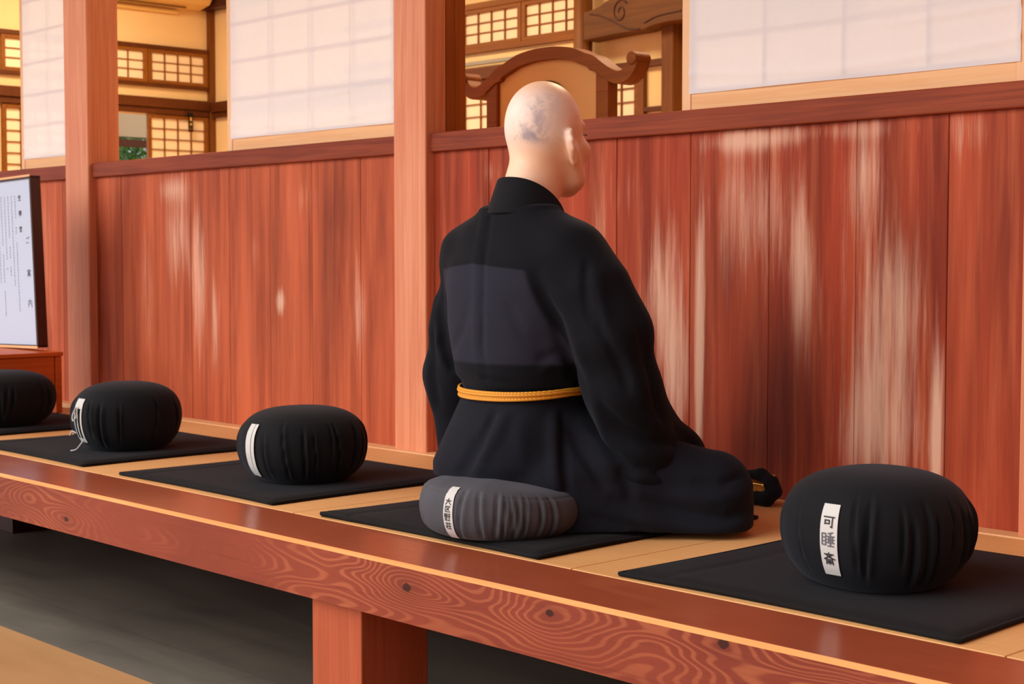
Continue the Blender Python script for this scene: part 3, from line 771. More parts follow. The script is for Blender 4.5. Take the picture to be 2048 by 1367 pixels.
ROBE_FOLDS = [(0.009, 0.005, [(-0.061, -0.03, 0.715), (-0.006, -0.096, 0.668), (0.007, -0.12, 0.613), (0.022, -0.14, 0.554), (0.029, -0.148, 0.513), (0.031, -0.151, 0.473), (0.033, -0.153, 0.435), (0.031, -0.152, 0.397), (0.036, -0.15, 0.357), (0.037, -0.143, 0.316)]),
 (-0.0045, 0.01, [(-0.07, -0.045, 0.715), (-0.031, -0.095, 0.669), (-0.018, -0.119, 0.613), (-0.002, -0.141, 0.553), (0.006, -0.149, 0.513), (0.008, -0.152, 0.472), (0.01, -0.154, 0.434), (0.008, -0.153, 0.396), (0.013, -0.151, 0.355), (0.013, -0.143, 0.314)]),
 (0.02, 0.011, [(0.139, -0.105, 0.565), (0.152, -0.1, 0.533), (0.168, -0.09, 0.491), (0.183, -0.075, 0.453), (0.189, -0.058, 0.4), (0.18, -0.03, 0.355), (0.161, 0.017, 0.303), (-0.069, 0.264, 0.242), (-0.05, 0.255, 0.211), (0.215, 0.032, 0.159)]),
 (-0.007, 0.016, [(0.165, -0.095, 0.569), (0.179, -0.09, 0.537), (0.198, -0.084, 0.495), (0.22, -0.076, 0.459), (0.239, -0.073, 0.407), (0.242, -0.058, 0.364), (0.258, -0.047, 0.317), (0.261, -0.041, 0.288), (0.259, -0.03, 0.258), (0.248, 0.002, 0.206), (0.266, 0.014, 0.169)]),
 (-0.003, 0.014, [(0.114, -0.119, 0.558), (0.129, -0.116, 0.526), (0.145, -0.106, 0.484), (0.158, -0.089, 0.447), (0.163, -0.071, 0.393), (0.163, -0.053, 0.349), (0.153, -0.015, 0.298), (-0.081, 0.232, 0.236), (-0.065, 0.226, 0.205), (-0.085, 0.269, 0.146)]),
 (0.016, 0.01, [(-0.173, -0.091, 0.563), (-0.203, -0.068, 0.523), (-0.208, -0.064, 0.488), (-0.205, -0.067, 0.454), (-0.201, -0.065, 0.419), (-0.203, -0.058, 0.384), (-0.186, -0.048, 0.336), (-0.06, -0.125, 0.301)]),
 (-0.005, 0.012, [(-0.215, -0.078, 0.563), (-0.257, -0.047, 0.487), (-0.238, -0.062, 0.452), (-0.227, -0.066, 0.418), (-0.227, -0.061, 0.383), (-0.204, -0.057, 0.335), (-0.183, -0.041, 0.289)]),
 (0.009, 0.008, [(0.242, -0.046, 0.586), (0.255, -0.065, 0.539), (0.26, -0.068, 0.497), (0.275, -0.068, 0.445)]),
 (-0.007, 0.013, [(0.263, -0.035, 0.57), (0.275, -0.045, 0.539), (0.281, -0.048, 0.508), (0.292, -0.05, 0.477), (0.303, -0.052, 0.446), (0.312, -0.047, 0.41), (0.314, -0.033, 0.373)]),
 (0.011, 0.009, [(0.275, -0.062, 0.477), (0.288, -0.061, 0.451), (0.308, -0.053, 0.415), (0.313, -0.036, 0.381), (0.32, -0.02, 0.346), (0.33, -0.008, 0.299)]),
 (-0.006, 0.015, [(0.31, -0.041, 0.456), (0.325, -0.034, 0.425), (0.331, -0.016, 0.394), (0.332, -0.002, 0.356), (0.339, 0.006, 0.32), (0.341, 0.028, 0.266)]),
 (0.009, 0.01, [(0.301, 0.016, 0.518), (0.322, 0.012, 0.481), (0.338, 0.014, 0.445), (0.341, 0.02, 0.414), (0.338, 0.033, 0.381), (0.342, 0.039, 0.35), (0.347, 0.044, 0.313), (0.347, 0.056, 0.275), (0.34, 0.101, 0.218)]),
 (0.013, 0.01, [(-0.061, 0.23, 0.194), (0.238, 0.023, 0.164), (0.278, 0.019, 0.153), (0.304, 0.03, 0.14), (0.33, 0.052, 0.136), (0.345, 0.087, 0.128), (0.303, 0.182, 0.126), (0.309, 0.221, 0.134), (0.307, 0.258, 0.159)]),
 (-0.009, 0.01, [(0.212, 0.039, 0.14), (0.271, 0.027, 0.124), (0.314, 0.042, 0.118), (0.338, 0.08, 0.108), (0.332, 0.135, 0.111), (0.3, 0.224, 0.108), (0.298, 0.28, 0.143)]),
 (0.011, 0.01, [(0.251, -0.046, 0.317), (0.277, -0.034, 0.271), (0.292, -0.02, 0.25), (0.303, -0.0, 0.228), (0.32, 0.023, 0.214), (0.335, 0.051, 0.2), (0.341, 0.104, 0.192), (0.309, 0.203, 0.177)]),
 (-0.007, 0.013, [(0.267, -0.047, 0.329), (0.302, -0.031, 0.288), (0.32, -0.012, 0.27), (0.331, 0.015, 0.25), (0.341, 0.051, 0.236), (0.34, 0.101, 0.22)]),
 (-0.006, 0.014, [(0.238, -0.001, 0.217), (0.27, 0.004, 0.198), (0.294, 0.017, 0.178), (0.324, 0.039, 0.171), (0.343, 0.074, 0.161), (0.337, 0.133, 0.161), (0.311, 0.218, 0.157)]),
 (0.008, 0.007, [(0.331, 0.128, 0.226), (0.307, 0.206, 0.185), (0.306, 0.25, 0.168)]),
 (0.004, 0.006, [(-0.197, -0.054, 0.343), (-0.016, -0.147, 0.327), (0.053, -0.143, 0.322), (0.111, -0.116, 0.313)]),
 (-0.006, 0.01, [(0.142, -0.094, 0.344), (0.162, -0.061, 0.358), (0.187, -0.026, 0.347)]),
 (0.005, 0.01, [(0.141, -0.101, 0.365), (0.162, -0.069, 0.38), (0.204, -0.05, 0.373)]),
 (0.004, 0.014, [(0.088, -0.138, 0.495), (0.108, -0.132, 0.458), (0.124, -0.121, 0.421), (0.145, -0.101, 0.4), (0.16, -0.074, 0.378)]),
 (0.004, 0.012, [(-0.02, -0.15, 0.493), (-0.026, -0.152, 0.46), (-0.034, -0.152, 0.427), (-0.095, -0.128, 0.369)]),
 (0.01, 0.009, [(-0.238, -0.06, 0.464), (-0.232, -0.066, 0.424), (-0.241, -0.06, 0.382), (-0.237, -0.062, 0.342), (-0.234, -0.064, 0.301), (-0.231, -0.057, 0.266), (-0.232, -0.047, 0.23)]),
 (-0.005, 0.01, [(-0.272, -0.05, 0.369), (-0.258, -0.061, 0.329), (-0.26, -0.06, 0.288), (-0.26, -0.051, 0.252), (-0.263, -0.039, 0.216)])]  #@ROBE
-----
**Written request**
Return the material word for word. Pictures are not part of the copy.

**Result below**
Continue the Blender Python script for this scene: part 3, from line 771. More parts follow. The script is for Blender 4.5. Take the picture to be 2048 by 1367 pixels.
ROBE_FOLDS = [(0.009, 0.005, [(-0.061, -0.03, 0.715), (-0.006, -0.096, 0.668), (0.007, -0.12, 0.613), (0.022, -0.14, 0.554), (0.029, -0.148, 0.513), (0.031, -0.151, 0.473), (0.033, -0.153, 0.435), (0.031, -0.152, 0.397), (0.036, -0.15, 0.357), (0.037, -0.143, 0.316)]),
 (-0.0045, 0.01, [(-0.07, -0.045, 0.715), (-0.031, -0.095, 0.669), (-0.018, -0.119, 0.613), (-0.002, -0.141, 0.553), (0.006, -0.149, 0.513), (0.008, -0.152, 0.472), (0.01, -0.154, 0.434), (0.008, -0.153, 0.396), (0.013, -0.151, 0.355), (0.013, -0.143, 0.314)]),
 (0.02, 0.011, [(0.139, -0.105, 0.565), (0.152, -0.1, 0.533), (0.168, -0.09, 0.491), (0.183, -0.075, 0.453), (0.189, -0.058, 0.4), (0.18, -0.03, 0.355), (0.161, 0.017, 0.303), (-0.069, 0.264, 0.242), (-0.05, 0.255, 0.211), (0.215, 0.032, 0.159)]),
 (-0.007, 0.016, [(0.165, -0.095, 0.569), (0.179, -0.09, 0.537), (0.198, -0.084, 0.495), (0.22, -0.076, 0.459), (0.239, -0.073, 0.407), (0.242, -0.058, 0.364), (0.258, -0.047, 0.317), (0.261, -0.041, 0.288), (0.259, -0.03, 0.258), (0.248, 0.002, 0.206), (0.266, 0.014, 0.169)]),
 (-0.003, 0.014, [(0.114, -0.119, 0.558), (0.129, -0.116, 0.526), (0.145, -0.106, 0.484), (0.158, -0.089, 0.447), (0.163, -0.071, 0.393), (0.163, -0.053, 0.349), (0.153, -0.015, 0.298), (-0.081, 0.232, 0.236), (-0.065, 0.226, 0.205), (-0.085, 0.269, 0.146)]),
 (0.016, 0.01, [(-0.173, -0.091, 0.563), (-0.203, -0.068, 0.523), (-0.208, -0.064, 0.488), (-0.205, -0.067, 0.454), (-0.201, -0.065, 0.419), (-0.203, -0.058, 0.384), (-0.186, -0.048, 0.336), (-0.06, -0.125, 0.301)]),
 (-0.005, 0.012, [(-0.215, -0.078, 0.563), (-0.257, -0.047, 0.487), (-0.238, -0.062, 0.452), (-0.227, -0.066, 0.418), (-0.227, -0.061, 0.383), (-0.204, -0.057, 0.335), (-0.183, -0.041, 0.289)]),
 (0.009, 0.008, [(0.242, -0.046, 0.586), (0.255, -0.065, 0.539), (0.26, -0.068, 0.497), (0.275, -0.068, 0.445)]),
 (-0.007, 0.013, [(0.263, -0.035, 0.57), (0.275, -0.045, 0.539), (0.281, -0.048, 0.508), (0.292, -0.05, 0.477), (0.303, -0.052, 0.446), (0.312, -0.047, 0.41), (0.314, -0.033, 0.373)]),
 (0.011, 0.009, [(0.275, -0.062, 0.477), (0.288, -0.061, 0.451), (0.308, -0.053, 0.415), (0.313, -0.036, 0.381), (0.32, -0.02, 0.346), (0.33, -0.008, 0.299)]),
 (-0.006, 0.015, [(0.31, -0.041, 0.456), (0.325, -0.034, 0.425), (0.331, -0.016, 0.394), (0.332, -0.002, 0.356), (0.339, 0.006, 0.32), (0.341, 0.028, 0.266)]),
 (0.009, 0.01, [(0.301, 0.016, 0.518), (0.322, 0.012, 0.481), (0.338, 0.014, 0.445), (0.341, 0.02, 0.414), (0.338, 0.033, 0.381), (0.342, 0.039, 0.35), (0.347, 0.044, 0.313), (0.347, 0.056, 0.275), (0.34, 0.101, 0.218)]),
 (0.013, 0.01, [(-0.061, 0.23, 0.194), (0.238, 0.023, 0.164), (0.278, 0.019, 0.153), (0.304, 0.03, 0.14), (0.33, 0.052, 0.136), (0.345, 0.087, 0.128), (0.303, 0.182, 0.126), (0.309, 0.221, 0.134), (0.307, 0.258, 0.159)]),
 (-0.009, 0.01, [(0.212, 0.039, 0.14), (0.271, 0.027, 0.124), (0.314, 0.042, 0.118), (0.338, 0.08, 0.108), (0.332, 0.135, 0.111), (0.3, 0.224, 0.108), (0.298, 0.28, 0.143)]),
 (0.011, 0.01, [(0.251, -0.046, 0.317), (0.277, -0.034, 0.271), (0.292, -0.02, 0.25), (0.303, -0.0, 0.228), (0.32, 0.023, 0.214), (0.335, 0.051, 0.2), (0.341, 0.104, 0.192), (0.309, 0.203, 0.177)]),
 (-0.007, 0.013, [(0.267, -0.047, 0.329), (0.302, -0.031, 0.288), (0.32, -0.012, 0.27), (0.331, 0.015, 0.25), (0.341, 0.051, 0.236), (0.34, 0.101, 0.22)]),
 (-0.006, 0.014, [(0.238, -0.001, 0.217), (0.27, 0.004, 0.198), (0.294, 0.017, 0.178), (0.324, 0.039, 0.171), (0.343, 0.074, 0.161), (0.337, 0.133, 0.161), (0.311, 0.218, 0.157)]),
 (0.008, 0.007, [(0.331, 0.128, 0.226), (0.307, 0.206, 0.185), (0.306, 0.25, 0.168)]),
 (0.004, 0.006, [(-0.197, -0.054, 0.343), (-0.016, -0.147, 0.327), (0.053, -0.143, 0.322), (0.111, -0.116, 0.313)]),
 (-0.006, 0.01, [(0.142, -0.094, 0.344), (0.162, -0.061, 0.358), (0.187, -0.026, 0.347)]),
 (0.005, 0.01, [(0.141, -0.101, 0.365), (0.162, -0.069, 0.38), (0.204, -0.05, 0.373)]),
 (0.004, 0.014, [(0.088, -0.138, 0.495), (0.108, -0.132, 0.458), (0.124, -0.121, 0.421), (0.145, -0.101, 0.4), (0.16, -0.074, 0.378)]),
 (0.004, 0.012, [(-0.02, -0.15, 0.493), (-0.026, -0.152, 0.46), (-0.034, -0.152, 0.427), (-0.095, -0.128, 0.369)]),
 (0.01, 0.009, [(-0.238, -0.06, 0.464), (-0.232, -0.066, 0.424), (-0.241, -0.06, 0.382), (-0.237, -0.062, 0.342), (-0.234, -0.064, 0.301), (-0.231, -0.057, 0.266), (-0.232, -0.047, 0.23)]),
 (-0.005, 0.01, [(-0.272, -0.05, 0.369), (-0.258, -0.061, 0.329), (-0.26, -0.06, 0.288), (-0.26, -0.051, 0.252), (-0.263, -0.039, 0.216)])]  #@ROBE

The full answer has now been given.